Keesokan harinya, wanita itu pergi untuk menemui Amirul Mukminin. Sungguh betapa terkejutnya si wanita itu saat melihat sosok Amirul Mukminin, yang tidak lain adalah orang yang telah memasakkan makanan untuk dia dan anaknya semalam, wanita tersebut lalu meminta maaf atas kata-kata dzalimnya yang ia katakan padanya semalam dan ibu itu juga mengatakan bahwa dirinya siap untuk di hukum. Lalu khalifah umar menjawab “Ibu tidak bersalah, akulah yang bersalah. Aku telah berdosa karena membiarkan seorang ibu dan anak kelaparan di wilayah kekuasaanku, maafkan aku ibu”.
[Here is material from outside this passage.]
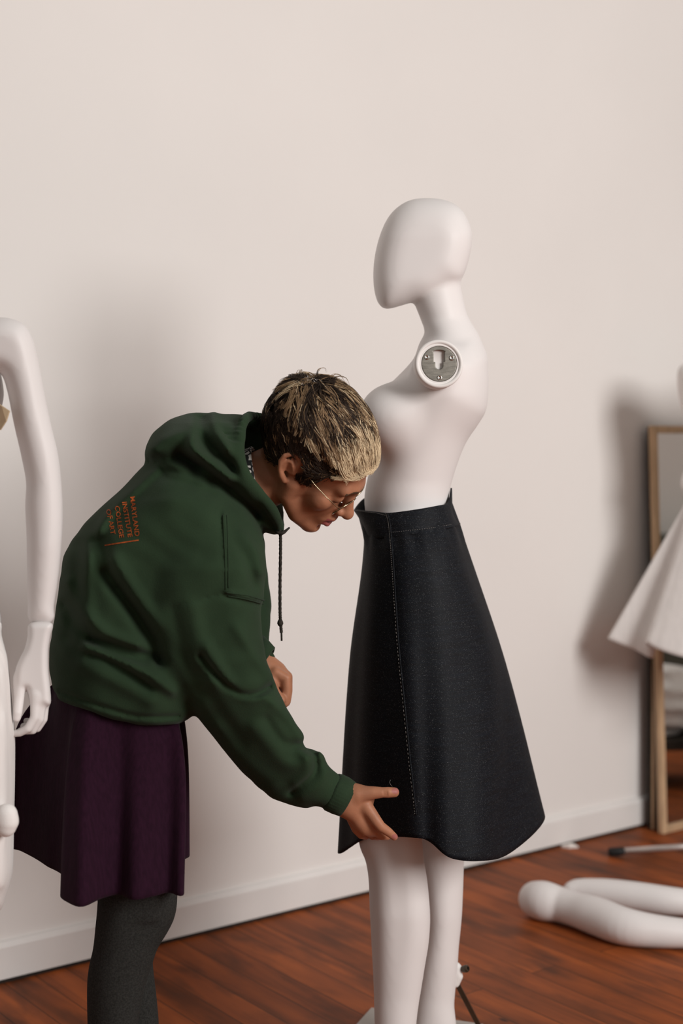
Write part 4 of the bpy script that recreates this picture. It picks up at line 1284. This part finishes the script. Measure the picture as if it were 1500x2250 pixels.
# ------------------------------------------------------------------ plum skirt
zh = .52
hem = [Z(u, v, zh) for u, v in ((27,1861),(48,1870),(85,1890),(120,1915),(146,1936),(139,1955),(131,1974),(146,1984),(170,1988),(215,1978),(260,1970),(310,1971),(360,1968),(402,1964),(399,1935),(394,1915),(392,1893),(404,1888),(415,1879),(400,1858),(340,1838),(260,1832),(180,1834),(90,1842))]
hem = catmull([tuple(q) for q in hem], 5)
wc = P(256, 1530, 2.70)
n = len(hem)
ang = np.arctan2(hem[:, 1] - hem[:, 1].mean(), hem[:, 0] - hem[:, 0].mean())
tt = np.linspace(0, 2 * np.pi, n, endpoint=False)
top = []
for i in range(n):
    a = ang[i]
    rx = .112 if math.cos(a) > 0 else .114
    top.append((wc.x + rx * math.cos(a), wc.y + .095 * math.sin(a), wc.z + .035))
top = np.array(top)
rows = []
for i in range(49):
    s = i / 48
    kx = 1 - (1 - s) ** 5
    r_ = top * (1 - kx) + hem * kx
    ky = 1 - (1 - s) ** 1.15
    r_[:, 1] = top[:, 1] * (1 - ky) + hem[:, 1] * ky
    r_[:, 2] = top[:, 2] * (1 - s) + hem[:, 2] * s
    uu = proj(r_[:, 0], r_[:, 1], r_[:, 2])[0]
    nearw = np.clip((2.68 - r_[:, 1]) / .06, 0, 1)
    r_[:, 1] += nearw * s ** .7 * (.015 * np.sin((uu - 225) / 118 * 2 * np.pi + .5 * s) + .003 * np.sin((uu - 150) / 52 * 2 * np.pi))
    rows.append(list(map(tuple, r_)))
vs, fs = ring_loft(rows)
fs.append(list(range(n))[::-1])
o = obj('skirt', vs, fs, M['skirt'], pr); solidify(o, .003, 0); o['label'] = 'plum corduroy skirt'

# tights
NEARL = [(215,1860),(214,1940),(214,1985),(209,2040),(204,2085),(195,2125),(191,2170),(192,2250),(197,2330),(212,2420),(222,2500),(222,2560),(290,2580),(380,2582),(400,2560),(350,2530),(300,2500),(286,2440),(294,2350),(302,2260),(312,2200),(322,2155),(334,2120),(346,2085),(366,2052),(382,2020),(389,1985),(389,1940),(385,1860)]
FARL = [(235,1860),(235,1960),(236,2050),(234,2120),(236,2200),(245,2300),(268,2420),(268,2480),(330,2492),(420,2490),(438,2470),(390,2450),(345,2430),(340,2370),(347,2300),(349,2255),(345,2200),(338,2140),(336,2105),(346,2075),(366,2040),(378,2000),(378,1860)]
lg = [(Inflate(NEARL, 2.60, interp_v([1860, 2000, 2150, 2300, 2450, 2560], [.075, .060, .056, .048, .038, .042]), 62), 2.60), (Inflate(FARL, 2.775, interp_v([1860, 2000, 2150, 2300, 2420, 2480], [.072, .058, .054, .046, .038, .042]), 58), 2.775)]
for q, D in lg:
    F_ = field_for([q], .005); F_.add(q, 0)
    for k in range(7):
        F_.sub(Ball([px(200 + 8 * (k % 3), 2058 + 9 * k, D - .06, 2), px(270, 2040 + 9 * k + 6 * (k % 2), D - .066, 2.5), px(340, 2030 + 8 * k, D - .05, 2)]), .008)
    v, f = F_.mesh(); v = relax(v, f, 2); v[:, 2] = np.maximum(v[:, 2], .002)
    obj('tights_leg', v, f, M['tights'], pr)

# ------------------------------------------------------------------ hair
rng = np.random.default_rng(11)
SC, SR = np.array([-.020, -.003, .035]), np.array([.108, .080, .096])
WH = np.array([-.62, -.10, .78]); WH /= np.linalg.norm(WH)
cap_ops = [(he((-.021, -.003, .036), (.108, .0805, .0955)), 0)]
F_ = field_for([cap_ops[0][0]], .003)
F_.add(cap_ops[0][0], 0)
def hairline(loc):
    """positive where hair grows, in head coordinates"""
    f_, l_, u_ = loc[..., 0], np.abs(loc[..., 1]), loc[..., 2]
    front = .090 - f_ + np.clip((u_ - .055) * 3, -.2, .2)                          # forehead
    face = np.where(f_ > .012, u_ - np.interp(f_, [.012, .030, .034, .060, .072, .10], [-.030, -.012, .020, .045, .056, .062]), .05)
    ear = np.where(np.abs(f_ + .017) < .024, u_ - .032 + .012 * np.clip((f_ + .017) / .024, -1, 1), .05)
    nape = np.where(f_ <= -.036, u_ + .055 + .25 * (f_ + .03), .05)
    return np.minimum.reduce([face, ear, nape])
g = np.broadcast_arrays(F_.ax[0][:, None, None], F_.ax[1][None, :, None], F_.ax[2][None, None, :])
L_ = np.stack([(g[0] - HO.x) * HR[0, i] + (g[1] - HO.y) * HR[1, i] + (g[2] - HO.z) * HR[2, i] for i in range(3)], -1)
F_.F = np.maximum(F_.F, -hairline(L_) * .8)
cv, cf = F_.mesh(); cv = relax(cv, cf, 2)
HV, HFa, HM = [cv], [cf.tolist()], [np.full(len(cf), 2)]
nv = len(cv)
BULK = np.array([-.75, -.05, .66]); BULK /= np.linalg.norm(BULK)
def scalp(d, off):
    return SC + d * (SR + off + .013 * max(0., d @ BULK) ** 2)
sv, sf, sm = [], [], []
def lock(d, length, lift, level, ns, spread, wave, crop=-1.0):
    """one lock: a guide flowing away from the crown over the head, strands gathered to its tip"""
    N = 10
    q = d.copy(); guide = []
    ph = rng.uniform(0, 6.3); bend = rng.normal(0, .20)
    for k in range(N):
        t = k / (N - 1)
        off = lift * (.35 + .65 * math.sin(min(1, t * 1.5) * math.pi / 2)) * (1 - .30 * max(0, t - .7) / .3)
        pt_ = scalp(q, off)
        guide.append(pt_)
        if k > 2 and pt_[0] < .052 and pt_[2] < crop: break
        fl = q - WH * (q @ WH); fl /= max(np.linalg.norm(fl), 1e-6)
        side = np.cross(q, fl)
        fl = fl + side * (bend + wave * math.sin(4.2 * t + ph)) + np.array([.22, 0, -.12])
        fl -= q * (fl @ q); fl /= max(np.linalg.norm(fl), 1e-6)
        q = q + fl * (length / (N - 1)) / .095; q /= np.linalg.norm(q)
    N = len(guide)
    G = np.array([tuple(hd(*p)) for p in guide])
    up = G - np.array(HO); up /= np.linalg.norm(up, axis=1)[:, None]
    tg = np.gradient(G, axis=0); tg /= np.linalg.norm(tg, axis=1)[:, None] + 1e-9
    bi = np.cross(tg, up)
    for s_ in range(ns):
        a, b = rng.normal(0, spread), abs(rng.normal(0, spread * .45))
        n_ = N if rng.random() > .3 else N - rng.integers(1, 3)
        w0 = rng.uniform(.00050, .00095)
        lv = level if rng.random() > .28 else int(np.clip(level + rng.integers(-1, 2), 0, 2))
        b0_ = len(sv)
        wv = rng.normal(0, .0009, N)
        for k in range(n_):
            t = k / (N - 1)
            gk = 1 - .72 * t
            w = w0 * (1 - .8 * (k / (n_ - 1)) ** 2)
            c_ = G[k] + bi[k] * (a * gk + wv[k]) + up[k] * (b * gk)
            sv.extend([c_ + bi[k] * w, c_ + up[k] * w * .7, c_ - bi[k] * w])
        for k in range(n_ - 1):
            m_ = min(2, lv + 1) if (k < 2 and lv < 2) else lv
            for j_ in range(2):
                sf.append([b0_ + 3 * k + j_, b0_ + 3 * k + j_ + 1, b0_ + 3 * (k + 1) + j_ + 1, b0_ + 3 * (k + 1) + j_]); sm.append(m_)
made = 0
while made < 1500:
    d = rng.normal(size=3); d /= np.linalg.norm(d)
    p0 = SC + d * SR
    if hairline(p0[None])[0] < .002: continue
    f_, l_, u_ = p0
    top_ = np.clip((u_ - .045) / .045, 0, 1)
    fr = np.clip((f_ + .040) / .085, 0, 1)
    if top_ < .1 and rng.random() < .2: continue
    made += 1
    light = top_ * (.30 + .60 * fr) + rng.normal(0, .15)
    level = 0 if light > .52 else (1 if light > .27 else 2)
    room = hairline(p0[None])[0]
    length = .022 + .062 * top_ * rng.uniform(.75, 1.15)
    lock(d, length, .0030 + .0130 * top_, level, 12, .0050, .22 + .26 * top_, rng.uniform(.062, .092) if top_ > .05 else -1)
for k in range(10):                                            # stray wisps at the crown
    d = WH + rng.normal(0, .16, 3); d /= np.linalg.norm(d)
    lock(d, .030, .026, 1, 4, .003, .9)
cloc = ((cv - np.array(HO)) @ HR)[cf].mean(1)
allv = np.concatenate([cv, np.array(sv)])
allf = cf.tolist() + [[i + nv for i in q] for q in sf]
o = obj('hair', allv, allf, [M['hair_blond'], M['hair_light'], M['hair_dark']], pr, midx=np.concatenate([np.where((cloc[:, 2] > .055) & (cloc[:, 0] > -.03), 1, 2), np.array(sm)]))
o['label'] = 'short cropped hair, blond on top and dark at the sides'

# ------------------------------------------------------------------ glasses slid down the nose
GFx, GZ = .107, -.006
def gp(l_, u_, df=0):                                         # front plane tilted, gently wrapped
    return hd(GFx - .9 * l_ * l_ * 2.2 + .18 * u_ + df, l_, GZ + u_)
mb = MB()
lens_v = []
for s in (1, -1):
    loop = [gp(s * .034 + .0245 * math.cos(a), -.006 + .0205 * math.sin(a)) for a in [2 * math.pi * k / 36 for k in range(36)]]
    mb.tube(loop, .0014, 7, closed=True)
    lens_v.append(loop)
    hinge = [gp(s * .0575, .002), gp(s * .063, .004, -.004), hd(.070, s * .071, .002)]
    mb.tube(hinge + [hd(.035, s * .0755, .006), hd(.002, s * .078, .014), hd(-.012, s * .076, .012)], .0010, 6)
    mb.tube([gp(s * .011, -.010), gp(s * .009, -.014, -.006)], .0007, 5)
mb.tube([gp(-.0105, .001), gp(-.005, .005, .002), gp(.005, .005, .002), gp(.0105, .001)], .0011, 6)
gl = mb.build('glasses', M['gold'], pr); gl['label'] = 'thin gold wire glasses with round lenses'
for lp in lens_v:
    c_ = sum(lp, Vector()) / len(lp)
    nn = (lp[0] - c_).cross(lp[9] - c_).normalized()
    if nn.dot(HF) < 0: nn = -nn
    mb = MB(); n_ = len(lp)
    fr = [c_ + (p - c_) * .98 + nn * .0006 for p in lp]; bk = [c_ + (p - c_) * .98 - nn * .0006 for p in lp]
    ff = [[i, (i + 1) % n_, n_ + (i + 1) % n_, n_ + i] for i in range(n_)] + [list(range(n_))[::-1], list(range(n_, 2 * n_))]
    mb.add(fr + bk, ff)
    mb.build('lens', M['lens'], gl, smooth=False)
Khalifah Umar yang memiliki rasa bertanggung jawab untuk melakukan berbagai usaha guna membantu para rakyatnya, termasuk juga mendistribusikan makanan. Makanan dari institusi yang menangani kebutuhan logistik masyarakat tersebut, Umar bagikan sendiri untuk masyarakat yang sangat membutuhkan. Khalifah Umar bin Khattab juga berdoa, memohon pengampunan dan rizki dari Allah SWT, hingga akhirnya hujan turun dan mengakhiri bencana tersebut.
Rasulullah SAW bersabda,
كل واحد منكم هو قائد وسيُسأل كل واحد منكم عما يقود. والإمام (واليول العمري) الذي يحكم الشعب هو القائد ويسأل عن قومه
“Setiap kamu adalah pemimpin dan setiap kamu akan ditanya tentang apa yang dipimpinnya. Imam (waliyul amri) yang memerintah manusia adalah pemimpin dan ia akan ditanya tentang rakyatnya.”
Demikian sedkit kisah Khalifah Umar Bin Khattab dan ibu pemasak batu, semoga dapat kita ambil pelajaran dan hikmahnya.
Sekian dari kami, wassalammualaikum wr wb.